Without the pictures, repeat the listing character for character.

+++ INFORMATION PROVIDED +++

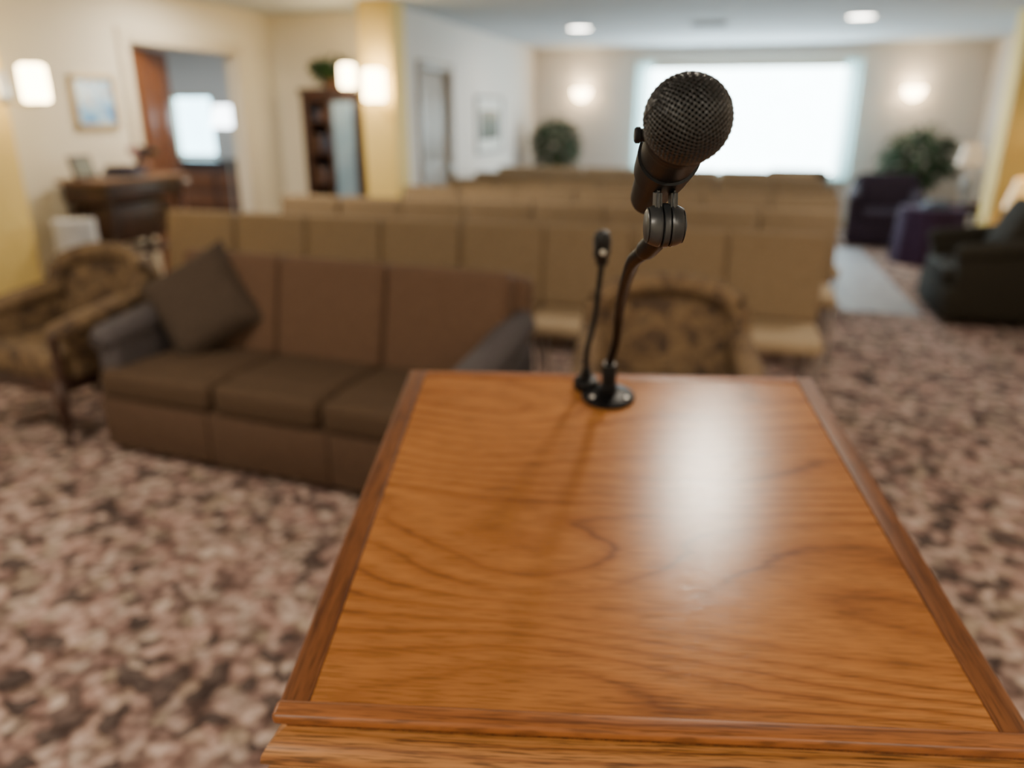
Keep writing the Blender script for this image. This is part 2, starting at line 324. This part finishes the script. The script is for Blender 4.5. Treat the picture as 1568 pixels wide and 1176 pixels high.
# ---------------------------------------------------------------- lectern
AZ=R(15-3.5)
lec=empty('lectern',(-.144,1.096,0),(0,0,AZ))
SL=R(8.1); TR=dict(loc=(0,0,1.228),rot=(SL,0,0),parent=lec)
B().bb(-.275,.275,-.610,-.020,-.022,-.0008,oak_top,.0006,1).obj('top_panel',**TR)
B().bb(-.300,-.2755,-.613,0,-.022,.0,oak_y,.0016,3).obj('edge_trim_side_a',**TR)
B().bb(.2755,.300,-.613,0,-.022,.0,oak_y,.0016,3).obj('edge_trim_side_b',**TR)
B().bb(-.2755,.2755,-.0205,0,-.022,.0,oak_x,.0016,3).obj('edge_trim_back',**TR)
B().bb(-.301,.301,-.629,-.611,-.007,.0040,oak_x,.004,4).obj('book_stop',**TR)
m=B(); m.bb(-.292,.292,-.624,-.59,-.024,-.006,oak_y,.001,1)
PROF=[(-.622,-.013),(-.632,-.0135),(-.641,-.016),(-.647,-.021),(-.649,-.027),(-.646,-.032),(-.640,-.0335),(-.640,-.037),(-.644,-.0385),(-.644,-.045),(-.638,-.0465),(-.636,-.053),(-.624,-.056)]
EX=.291
def nose(u,v):
    k=v*(len(PROF)-1); i=min(int(k),len(PROF)-2); q=k-i
    y=PROF[i][0]*(1-q)+PROF[i+1][0]*q; z=PROF[i][1]*(1-q)+PROF[i+1][1]*q
    ex=EX+(-.622-y)*.6
    return (-ex+2*ex*u,y,z)
m.curved(nose,1,12,oak_f); m.bb(-EX,EX,-.623,-.58,-.056,-.013,oak_f,0)
for sx in (-1,1):
    def cap(u,v,sx=sx):
        p=nose(0 if sx<0 else 1,v); return (p[0]*(1-u)+sx*EX*u,p[1]*(1-u)+(-.59)*u,p[2])
    m.curved(cap,1,12,oak_f)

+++

- [RESULT FOR THIS EXERCISE]:
Keep writing the Blender script for this image. This is part 2, starting at line 324. This part finishes the script. The script is for Blender 4.5. Treat the picture as 1568 pixels wide and 1176 pixels high.
# ---------------------------------------------------------------- lectern
AZ=R(15-3.5)
lec=empty('lectern',(-.144,1.096,0),(0,0,AZ))
SL=R(8.1); TR=dict(loc=(0,0,1.228),rot=(SL,0,0),parent=lec)
B().bb(-.275,.275,-.610,-.020,-.022,-.0008,oak_top,.0006,1).obj('top_panel',**TR)
B().bb(-.300,-.2755,-.613,0,-.022,.0,oak_y,.0016,3).obj('edge_trim_side_a',**TR)
B().bb(.2755,.300,-.613,0,-.022,.0,oak_y,.0016,3).obj('edge_trim_side_b',**TR)
B().bb(-.2755,.2755,-.0205,0,-.022,.0,oak_x,.0016,3).obj('edge_trim_back',**TR)
B().bb(-.301,.301,-.629,-.611,-.007,.0040,oak_x,.004,4).obj('book_stop',**TR)
m=B(); m.bb(-.292,.292,-.624,-.59,-.024,-.006,oak_y,.001,1)
PROF=[(-.622,-.013),(-.632,-.0135),(-.641,-.016),(-.647,-.021),(-.649,-.027),(-.646,-.032),(-.640,-.0335),(-.640,-.037),(-.644,-.0385),(-.644,-.045),(-.638,-.0465),(-.636,-.053),(-.624,-.056)]
EX=.291
def nose(u,v):
    k=v*(len(PROF)-1); i=min(int(k),len(PROF)-2); q=k-i
    y=PROF[i][0]*(1-q)+PROF[i+1][0]*q; z=PROF[i][1]*(1-q)+PROF[i+1][1]*q
    ex=EX+(-.622-y)*.6
    return (-ex+2*ex*u,y,z)
m.curved(nose,1,12,oak_f); m.bb(-EX,EX,-.623,-.58,-.056,-.013,oak_f,0)
for sx in (-1,1):
    def cap(u,v,sx=sx):
        p=nose(0 if sx<0 else 1,v); return (p[0]*(1-u)+sx*EX*u,p[1]*(1-u)+(-.59)*u,p[2])
    m.curved(cap,1,12,oak_f)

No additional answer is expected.